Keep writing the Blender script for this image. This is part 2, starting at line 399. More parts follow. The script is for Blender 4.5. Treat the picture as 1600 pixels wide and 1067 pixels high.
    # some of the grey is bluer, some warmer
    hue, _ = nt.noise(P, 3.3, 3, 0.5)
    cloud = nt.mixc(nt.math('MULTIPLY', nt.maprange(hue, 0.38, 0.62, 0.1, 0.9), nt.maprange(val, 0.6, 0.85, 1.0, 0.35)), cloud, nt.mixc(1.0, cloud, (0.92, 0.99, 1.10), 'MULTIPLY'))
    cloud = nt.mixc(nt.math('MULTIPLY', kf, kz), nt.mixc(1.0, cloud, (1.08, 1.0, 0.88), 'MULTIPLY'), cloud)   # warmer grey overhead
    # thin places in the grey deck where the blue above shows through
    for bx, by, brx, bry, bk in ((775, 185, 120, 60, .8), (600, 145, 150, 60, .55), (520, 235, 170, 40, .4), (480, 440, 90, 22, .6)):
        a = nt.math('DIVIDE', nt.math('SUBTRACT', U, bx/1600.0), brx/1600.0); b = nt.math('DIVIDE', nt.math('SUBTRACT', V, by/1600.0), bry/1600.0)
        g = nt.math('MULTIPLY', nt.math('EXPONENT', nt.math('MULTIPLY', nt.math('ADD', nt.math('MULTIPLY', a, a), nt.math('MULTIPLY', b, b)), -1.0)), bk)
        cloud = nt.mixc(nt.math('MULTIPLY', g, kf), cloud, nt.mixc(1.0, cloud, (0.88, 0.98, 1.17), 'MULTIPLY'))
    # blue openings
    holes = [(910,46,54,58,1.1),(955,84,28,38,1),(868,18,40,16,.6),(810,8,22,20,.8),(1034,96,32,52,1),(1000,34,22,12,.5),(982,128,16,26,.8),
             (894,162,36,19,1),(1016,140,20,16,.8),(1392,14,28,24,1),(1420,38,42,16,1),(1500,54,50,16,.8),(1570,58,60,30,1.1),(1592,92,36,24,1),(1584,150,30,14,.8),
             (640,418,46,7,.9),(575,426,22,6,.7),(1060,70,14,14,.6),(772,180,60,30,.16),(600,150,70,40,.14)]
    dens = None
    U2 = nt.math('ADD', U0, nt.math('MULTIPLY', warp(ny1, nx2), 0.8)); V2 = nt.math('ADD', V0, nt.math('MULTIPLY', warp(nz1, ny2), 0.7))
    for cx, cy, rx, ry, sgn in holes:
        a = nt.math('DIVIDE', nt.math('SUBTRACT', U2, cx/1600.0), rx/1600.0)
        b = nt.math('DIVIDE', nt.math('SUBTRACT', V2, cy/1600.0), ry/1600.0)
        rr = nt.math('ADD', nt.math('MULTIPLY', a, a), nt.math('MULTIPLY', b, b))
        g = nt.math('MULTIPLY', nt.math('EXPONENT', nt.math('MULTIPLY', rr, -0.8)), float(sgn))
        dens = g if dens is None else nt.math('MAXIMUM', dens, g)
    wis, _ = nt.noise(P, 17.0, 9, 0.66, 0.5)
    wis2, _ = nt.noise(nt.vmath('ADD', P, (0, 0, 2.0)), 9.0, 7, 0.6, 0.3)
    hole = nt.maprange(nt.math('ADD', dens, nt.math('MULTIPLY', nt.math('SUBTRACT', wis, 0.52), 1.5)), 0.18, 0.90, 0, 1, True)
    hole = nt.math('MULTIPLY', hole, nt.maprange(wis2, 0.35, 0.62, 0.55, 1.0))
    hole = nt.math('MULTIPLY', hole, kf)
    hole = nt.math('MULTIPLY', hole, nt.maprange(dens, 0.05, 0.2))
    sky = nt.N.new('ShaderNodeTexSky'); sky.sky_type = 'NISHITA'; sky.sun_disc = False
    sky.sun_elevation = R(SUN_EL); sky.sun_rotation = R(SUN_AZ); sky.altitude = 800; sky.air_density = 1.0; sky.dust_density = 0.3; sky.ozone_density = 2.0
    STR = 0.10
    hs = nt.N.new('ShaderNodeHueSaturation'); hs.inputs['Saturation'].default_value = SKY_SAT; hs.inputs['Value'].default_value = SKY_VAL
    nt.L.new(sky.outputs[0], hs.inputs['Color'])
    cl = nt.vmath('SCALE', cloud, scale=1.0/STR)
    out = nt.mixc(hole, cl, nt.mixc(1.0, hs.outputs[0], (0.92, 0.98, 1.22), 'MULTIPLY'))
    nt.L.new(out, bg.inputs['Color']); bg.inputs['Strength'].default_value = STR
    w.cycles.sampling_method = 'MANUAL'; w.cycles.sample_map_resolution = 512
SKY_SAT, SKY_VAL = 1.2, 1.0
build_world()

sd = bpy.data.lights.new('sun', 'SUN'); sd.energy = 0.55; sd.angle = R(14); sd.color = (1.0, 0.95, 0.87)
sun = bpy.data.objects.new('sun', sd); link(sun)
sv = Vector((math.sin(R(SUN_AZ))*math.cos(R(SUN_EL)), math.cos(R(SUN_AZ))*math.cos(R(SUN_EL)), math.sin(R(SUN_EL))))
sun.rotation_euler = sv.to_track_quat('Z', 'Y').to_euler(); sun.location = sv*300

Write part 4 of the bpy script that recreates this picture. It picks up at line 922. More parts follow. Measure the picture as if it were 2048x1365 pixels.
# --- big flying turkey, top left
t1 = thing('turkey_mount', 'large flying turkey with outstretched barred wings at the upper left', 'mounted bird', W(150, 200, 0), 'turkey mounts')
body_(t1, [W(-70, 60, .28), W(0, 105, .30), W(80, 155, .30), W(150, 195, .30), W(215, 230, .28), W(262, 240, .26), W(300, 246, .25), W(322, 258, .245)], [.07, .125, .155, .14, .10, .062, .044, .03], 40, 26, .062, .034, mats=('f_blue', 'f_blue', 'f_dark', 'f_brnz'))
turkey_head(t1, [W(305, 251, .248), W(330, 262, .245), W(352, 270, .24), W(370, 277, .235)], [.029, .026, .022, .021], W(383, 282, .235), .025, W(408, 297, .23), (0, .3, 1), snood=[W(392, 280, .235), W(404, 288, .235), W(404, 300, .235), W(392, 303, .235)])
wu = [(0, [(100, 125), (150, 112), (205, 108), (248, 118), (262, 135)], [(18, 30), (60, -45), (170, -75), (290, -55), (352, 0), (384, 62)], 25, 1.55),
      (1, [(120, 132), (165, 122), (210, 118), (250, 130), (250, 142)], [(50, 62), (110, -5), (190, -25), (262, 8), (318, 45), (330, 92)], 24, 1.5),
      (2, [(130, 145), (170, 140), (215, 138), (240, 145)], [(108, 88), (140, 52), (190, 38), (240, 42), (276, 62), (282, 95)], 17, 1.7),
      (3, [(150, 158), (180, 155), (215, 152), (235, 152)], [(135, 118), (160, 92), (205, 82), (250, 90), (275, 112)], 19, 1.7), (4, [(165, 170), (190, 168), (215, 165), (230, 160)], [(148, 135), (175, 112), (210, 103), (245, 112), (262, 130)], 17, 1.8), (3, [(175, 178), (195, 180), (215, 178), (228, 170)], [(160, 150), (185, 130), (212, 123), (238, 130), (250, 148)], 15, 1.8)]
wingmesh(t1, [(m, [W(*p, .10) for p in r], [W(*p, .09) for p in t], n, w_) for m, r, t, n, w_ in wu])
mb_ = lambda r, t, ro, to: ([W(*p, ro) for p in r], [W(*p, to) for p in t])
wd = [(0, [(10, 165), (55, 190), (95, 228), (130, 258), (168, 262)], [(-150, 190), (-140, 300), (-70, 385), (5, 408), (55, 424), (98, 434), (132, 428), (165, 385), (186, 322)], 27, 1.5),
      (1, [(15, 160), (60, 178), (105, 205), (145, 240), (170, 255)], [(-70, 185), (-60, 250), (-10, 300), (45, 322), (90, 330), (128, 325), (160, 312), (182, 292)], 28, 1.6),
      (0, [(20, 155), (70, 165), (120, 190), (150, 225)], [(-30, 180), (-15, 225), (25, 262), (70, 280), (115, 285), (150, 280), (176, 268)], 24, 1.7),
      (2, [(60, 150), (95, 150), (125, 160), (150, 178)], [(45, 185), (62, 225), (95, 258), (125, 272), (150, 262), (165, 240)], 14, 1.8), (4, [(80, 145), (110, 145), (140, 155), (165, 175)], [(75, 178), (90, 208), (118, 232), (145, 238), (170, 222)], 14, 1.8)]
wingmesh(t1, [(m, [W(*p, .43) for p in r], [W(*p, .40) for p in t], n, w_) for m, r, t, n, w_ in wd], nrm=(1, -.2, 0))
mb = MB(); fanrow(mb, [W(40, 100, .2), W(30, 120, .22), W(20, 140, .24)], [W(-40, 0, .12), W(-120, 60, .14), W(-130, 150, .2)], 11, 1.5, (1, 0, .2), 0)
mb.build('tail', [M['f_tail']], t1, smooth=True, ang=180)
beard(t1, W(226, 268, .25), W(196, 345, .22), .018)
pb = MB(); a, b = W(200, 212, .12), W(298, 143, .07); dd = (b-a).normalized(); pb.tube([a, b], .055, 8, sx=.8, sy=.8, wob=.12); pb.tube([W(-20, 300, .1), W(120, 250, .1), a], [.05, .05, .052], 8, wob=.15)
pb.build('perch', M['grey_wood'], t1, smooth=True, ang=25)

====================

» **WRITTEN PROBLEM**
Which lines hold the word "pixels"? Return all of them from the records above.

» **WRITTEN REPLY**
Keep writing the Blender script for this image. This is part 2, starting at line 399. More parts follow. The script is for Blender 4.5. Treat the picture as 1600 pixels wide and 1067 pixels high.
Write part 4 of the bpy script that recreates this picture. It picks up at line 922. More parts follow. Measure the picture as if it were 2048x1365 pixels.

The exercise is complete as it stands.